Sunday, August 26, 2012

Bicycle Power, Up North

There are no cars in Cambridge Bay, Nunavut. Aside from a few trucks, snowmobiles are the preferred form of transportation for much of the year in the hamlet high in the Canadian Arctic.


And given that only 1,477 people live in Cambridge Bay, and that the population lives on about a quarter of a square mile, probably no part of it is unknown to its residents.

All that would suggest that Google Street View has limited value there. But a pitch to Google from an Inuit man brought a tricycle fitted with Google’s camera system to the streets of Cambridge Bay on Monday as part of what the company expects to become a long-term project in Canada’s Far North.
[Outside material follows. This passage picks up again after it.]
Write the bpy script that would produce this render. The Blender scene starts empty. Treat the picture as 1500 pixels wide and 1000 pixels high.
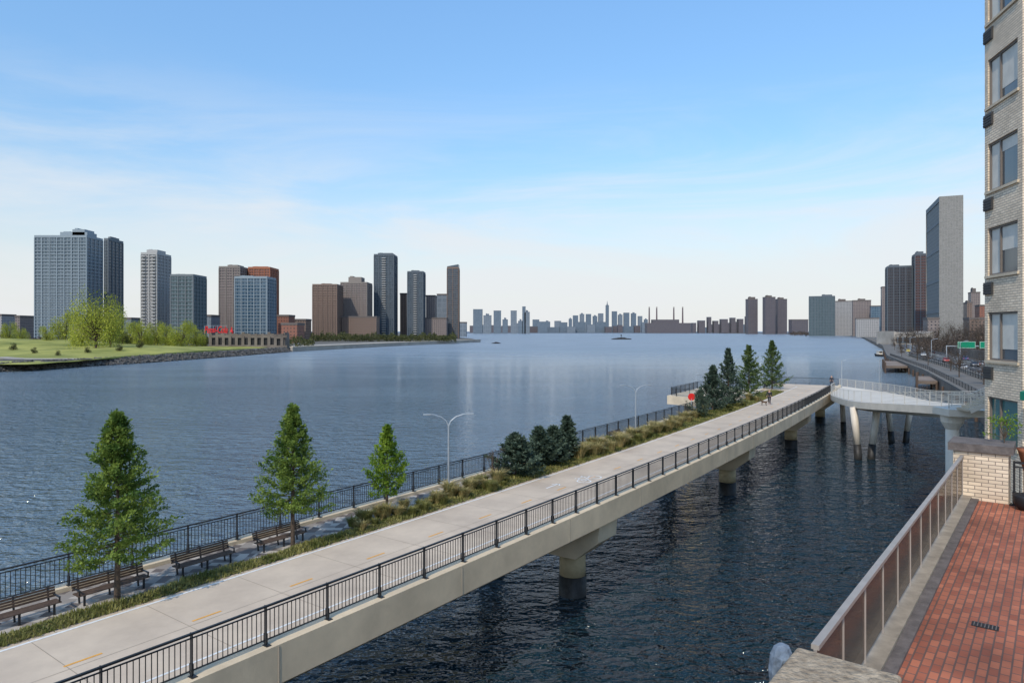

The Inuit man, Chris Kalluk, said he approached Google with the idea of bringing Street View to the Arctic last year as a way to educate the rest of the world about the region. “People that have never been in the north, past trees, in communities you can only get to by airplanes; they just don’t know,” Mr. Kalluk said by telephone from Cambridge Bay, where he has lived most of his life. “They wonder if we live in igloos and travel by dog team. I spoke with an elder the other day who said that the land belongs to all the people, so everyone should be able to see it.”

Fishing and hunting trips, often covering long distances, remain an important part of life for the Inuit in Cambridge Bay, or Ikaluktutiak as its known in the native Inuinnaqtun language. But because magnetic compasses do not work in the far north, paper maps were rarely used for navigation in the past.

“People got around by recognition,” said Mr. Kalluk, 28, who is a geographical information systems coordinator for Nunavut Tunngavik, an organization that manages land claim settlements between the Inuit and the federal government and runs wildlife management programs.